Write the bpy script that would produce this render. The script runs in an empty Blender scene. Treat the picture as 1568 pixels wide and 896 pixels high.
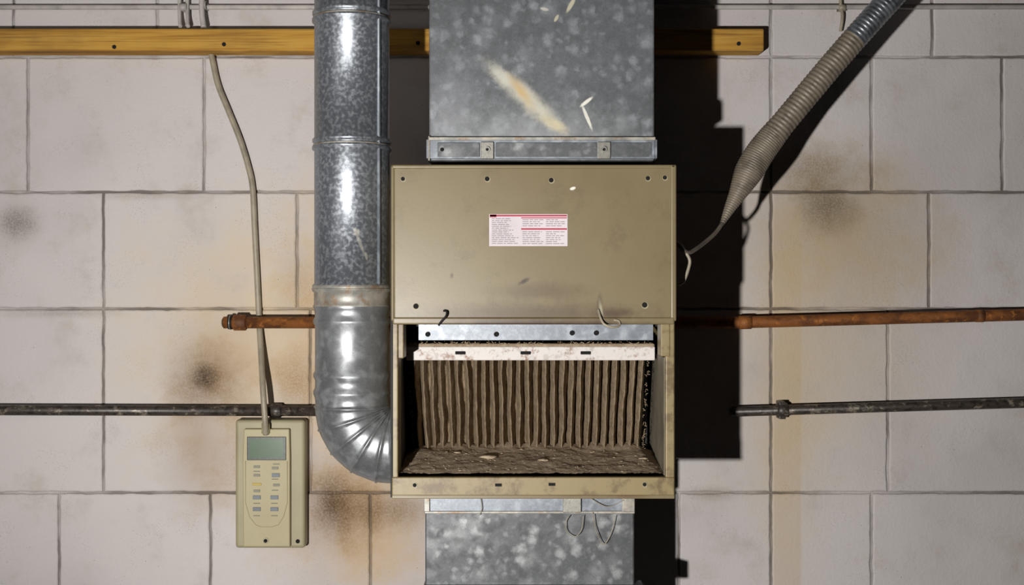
import bpy, bmesh, math, random
from mathutils import Vector, Matrix, noise as mnoise
random.seed(7)
S=0.00125; D=2.2
def X(px,d=0): return (px-784)*S*(D-d)/D
def Z(py,d=0): return (448-py)*S*(D-d)/D
def P(px,py,d=0): return Vector((X(px,d),-d,Z(py,d)))
def lin(c):
    o=[]
    for v in c[:3]:
        v/=255.0
        o.append(v/12.92 if v<=0.04045 else ((v+0.055)/1.055)**2.4)
    return (o[0],o[1],o[2],1.0)
scene=bpy.context.scene
try: scene.view_settings.view_transform='Standard'
except Exception: pass
DU=.44   # depth of the upper duct face

# ---------------------------------------------------------------- materials
class M:
    def __init__(s,name,rough=0.6,metal=0.0,spec=0.5):
        s.m=bpy.data.materials.new(name); s.m.use_nodes=True
        s.nt=s.m.node_tree; s.b=s.nt.nodes['Principled BSDF']
        s.b.inputs['Roughness'].default_value=rough
        s.b.inputs['Metallic'].default_value=metal
        s.b.inputs['Specular IOR Level'].default_value=spec
        tc=s.nt.nodes.new('ShaderNodeTexCoord'); s.co=tc.outputs['Object']
        s.flat=s.vm('MULTIPLY',s.co,(1,0,1))
        s.col=None; s.h=None
    def n(s,t): return s.nt.nodes.new(t)
    def L(s,a,b): s.nt.links.new(a,b)
    def vm(s,op,a,v):
        n=s.n('ShaderNodeVectorMath'); n.operation=op; s.L(a,n.inputs[0]); n.inputs[1].default_value=v
        return n.outputs[0]
    def math(s,op,a,b=None,clamp=False):
        n=s.n('ShaderNodeMath'); n.operation=op; n.use_clamp=clamp
        for i,v in enumerate((a,b)):
            if v is None: continue
            if isinstance(v,(int,float)): n.inputs[i].default_value=v
            else: s.L(v,n.inputs[i])
        return n.outputs[0]
    def noise(s,scale,detail=4,rough=0.55,stretch=None,dist=0):
        v=s.co
        if stretch: v=s.vm('MULTIPLY',v,stretch)
        n=s.n('ShaderNodeTexNoise'); s.L(v,n.inputs['Vector'])
        n.inputs['Scale'].default_value=scale; n.inputs['Detail'].default_value=detail
        n.inputs['Roughness'].default_value=rough; n.inputs['Distortion'].default_value=dist
        return n.outputs['Fac']
    def voro(s,scale,feature='F1',rnd=1.0,out='Distance'):
        n=s.n('ShaderNodeTexVoronoi'); s.L(s.co,n.inputs['Vector']); n.feature=feature
        n.inputs['Scale'].default_value=scale; n.inputs['Randomness'].default_value=rnd
        return n.outputs[out]
    def mr(s,v,a,b,c=0,d=1,smooth=True):
        n=s.n('ShaderNodeMapRange'); n.interpolation_type='SMOOTHSTEP' if smooth else 'LINEAR'
        s.L(v,n.inputs['Value'])
        for k,x in zip(('From Min','From Max','To Min','To Max'),(a,b,c,d)): n.inputs[k].default_value=x
        return n.outputs['Result']
    def ramp(s,v,stops):
        n=s.n('ShaderNodeValToRGB'); e=n.color_ramp.elements
        while len(e)<len(stops): e.new(0.5)
        for i,(p,c) in enumerate(stops): e[i].position=p; e[i].color=lin(c)
        s.L(v,n.inputs['Fac']); return n.outputs['Color']
    def base(s,c):
        if isinstance(c,tuple):
            n=s.n('ShaderNodeRGB'); n.outputs[0].default_value=lin(c); s.col=n.outputs[0]
        else: s.col=c
    def layer(s,mask,c,amt=1.0,mode='MIX'):
        n=s.n('ShaderNodeMix'); n.data_type='RGBA'; n.blend_type=mode
        if amt!=1.0: mask=s.math('MULTIPLY',mask,amt)
        s.L(mask,n.inputs['Factor']); s.L(s.col,n.inputs[6])
        if isinstance(c,tuple): n.inputs[7].default_value=lin(c)
        else: s.L(c,n.inputs[7])
        s.col=n.outputs[2]
    def stain(s,cx,cz,rx,rz,ang=0,soft=0.2,nz=None,amt=0.5):
        m=s.n('ShaderNodeMapping'); m.vector_type='TEXTURE'; s.L(s.flat,m.inputs['Vector'])
        m.inputs['Location'].default_value=(cx,0,cz)
        m.inputs['Rotation'].default_value=(0,ang,0)
        m.inputs['Scale'].default_value=(rx,1,rz)
        l=s.n('ShaderNodeVectorMath'); l.operation='LENGTH'; s.L(m.outputs[0],l.inputs[0])
        v=l.outputs['Value']
        if nz is not None:
            v=s.math('ADD',v,s.math('MULTIPLY',s.math('SUBTRACT',nz,0.5),amt))
        return s.mr(v,1.0,soft)
    def bump(s,h,strength=0.3,dist=0.002):
        b=s.n('ShaderNodeBump'); b.inputs['Strength'].default_value=strength; b.inputs['Distance'].default_value=dist
        s.L(h,b.inputs['Height'])
        if s.h is not None: s.L(s.h,b.inputs['Normal'])
        s.h=b.outputs['Normal']
    def done(s):
        if s.col is not None: s.L(s.col,s.b.inputs['Base Color'])
        if s.h is not None: s.L(s.h,s.b.inputs['Normal'])
        return s.m
def simple(name,c,rough=0.6,metal=0,var=0.25,scale=60,bump=0.1):
    m=M(name,rough,metal); m.base(c)
    m.layer(m.mr(m.noise(scale),0.35,0.75),tuple(int(v*0.6) for v in c),var)
    m.bump(m.noise(scale*3),bump,0.001)
    return m.done()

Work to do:
Leave the images out, please, and restate each line word for word.

Full output:
Write the bpy script that would produce this render. The script runs in an empty Blender scene. Treat the picture as 1568 pixels wide and 896 pixels high.
import bpy, bmesh, math, random
from mathutils import Vector, Matrix, noise as mnoise
random.seed(7)
S=0.00125; D=2.2
def X(px,d=0): return (px-784)*S*(D-d)/D
def Z(py,d=0): return (448-py)*S*(D-d)/D
def P(px,py,d=0): return Vector((X(px,d),-d,Z(py,d)))
def lin(c):
    o=[]
    for v in c[:3]:
        v/=255.0
        o.append(v/12.92 if v<=0.04045 else ((v+0.055)/1.055)**2.4)
    return (o[0],o[1],o[2],1.0)
scene=bpy.context.scene
try: scene.view_settings.view_transform='Standard'
except Exception: pass
DU=.44   # depth of the upper duct face

# ---------------------------------------------------------------- materials
class M:
    def __init__(s,name,rough=0.6,metal=0.0,spec=0.5):
        s.m=bpy.data.materials.new(name); s.m.use_nodes=True
        s.nt=s.m.node_tree; s.b=s.nt.nodes['Principled BSDF']
        s.b.inputs['Roughness'].default_value=rough
        s.b.inputs['Metallic'].default_value=metal
        s.b.inputs['Specular IOR Level'].default_value=spec
        tc=s.nt.nodes.new('ShaderNodeTexCoord'); s.co=tc.outputs['Object']
        s.flat=s.vm('MULTIPLY',s.co,(1,0,1))
        s.col=None; s.h=None
    def n(s,t): return s.nt.nodes.new(t)
    def L(s,a,b): s.nt.links.new(a,b)
    def vm(s,op,a,v):
        n=s.n('ShaderNodeVectorMath'); n.operation=op; s.L(a,n.inputs[0]); n.inputs[1].default_value=v
        return n.outputs[0]
    def math(s,op,a,b=None,clamp=False):
        n=s.n('ShaderNodeMath'); n.operation=op; n.use_clamp=clamp
        for i,v in enumerate((a,b)):
            if v is None: continue
            if isinstance(v,(int,float)): n.inputs[i].default_value=v
            else: s.L(v,n.inputs[i])
        return n.outputs[0]
    def noise(s,scale,detail=4,rough=0.55,stretch=None,dist=0):
        v=s.co
        if stretch: v=s.vm('MULTIPLY',v,stretch)
        n=s.n('ShaderNodeTexNoise'); s.L(v,n.inputs['Vector'])
        n.inputs['Scale'].default_value=scale; n.inputs['Detail'].default_value=detail
        n.inputs['Roughness'].default_value=rough; n.inputs['Distortion'].default_value=dist
        return n.outputs['Fac']
    def voro(s,scale,feature='F1',rnd=1.0,out='Distance'):
        n=s.n('ShaderNodeTexVoronoi'); s.L(s.co,n.inputs['Vector']); n.feature=feature
        n.inputs['Scale'].default_value=scale; n.inputs['Randomness'].default_value=rnd
        return n.outputs[out]
    def mr(s,v,a,b,c=0,d=1,smooth=True):
        n=s.n('ShaderNodeMapRange'); n.interpolation_type='SMOOTHSTEP' if smooth else 'LINEAR'
        s.L(v,n.inputs['Value'])
        for k,x in zip(('From Min','From Max','To Min','To Max'),(a,b,c,d)): n.inputs[k].default_value=x
        return n.outputs['Result']
    def ramp(s,v,stops):
        n=s.n('ShaderNodeValToRGB'); e=n.color_ramp.elements
        while len(e)<len(stops): e.new(0.5)
        for i,(p,c) in enumerate(stops): e[i].position=p; e[i].color=lin(c)
        s.L(v,n.inputs['Fac']); return n.outputs['Color']
    def base(s,c):
        if isinstance(c,tuple):
            n=s.n('ShaderNodeRGB'); n.outputs[0].default_value=lin(c); s.col=n.outputs[0]
        else: s.col=c
    def layer(s,mask,c,amt=1.0,mode='MIX'):
        n=s.n('ShaderNodeMix'); n.data_type='RGBA'; n.blend_type=mode
        if amt!=1.0: mask=s.math('MULTIPLY',mask,amt)
        s.L(mask,n.inputs['Factor']); s.L(s.col,n.inputs[6])
        if isinstance(c,tuple): n.inputs[7].default_value=lin(c)
        else: s.L(c,n.inputs[7])
        s.col=n.outputs[2]
    def stain(s,cx,cz,rx,rz,ang=0,soft=0.2,nz=None,amt=0.5):
        m=s.n('ShaderNodeMapping'); m.vector_type='TEXTURE'; s.L(s.flat,m.inputs['Vector'])
        m.inputs['Location'].default_value=(cx,0,cz)
        m.inputs['Rotation'].default_value=(0,ang,0)
        m.inputs['Scale'].default_value=(rx,1,rz)
        l=s.n('ShaderNodeVectorMath'); l.operation='LENGTH'; s.L(m.outputs[0],l.inputs[0])
        v=l.outputs['Value']
        if nz is not None:
            v=s.math('ADD',v,s.math('MULTIPLY',s.math('SUBTRACT',nz,0.5),amt))
        return s.mr(v,1.0,soft)
    def bump(s,h,strength=0.3,dist=0.002):
        b=s.n('ShaderNodeBump'); b.inputs['Strength'].default_value=strength; b.inputs['Distance'].default_value=dist
        s.L(h,b.inputs['Height'])
        if s.h is not None: s.L(s.h,b.inputs['Normal'])
        s.h=b.outputs['Normal']
    def done(s):
        if s.col is not None: s.L(s.col,s.b.inputs['Base Color'])
        if s.h is not None: s.L(s.h,s.b.inputs['Normal'])
        return s.m
def simple(name,c,rough=0.6,metal=0,var=0.25,scale=60,bump=0.1):
    m=M(name,rough,metal); m.base(c)
    m.layer(m.mr(m.noise(scale),0.35,0.75),tuple(int(v*0.6) for v in c),var)
    m.bump(m.noise(scale*3),bump,0.001)
    return m.done()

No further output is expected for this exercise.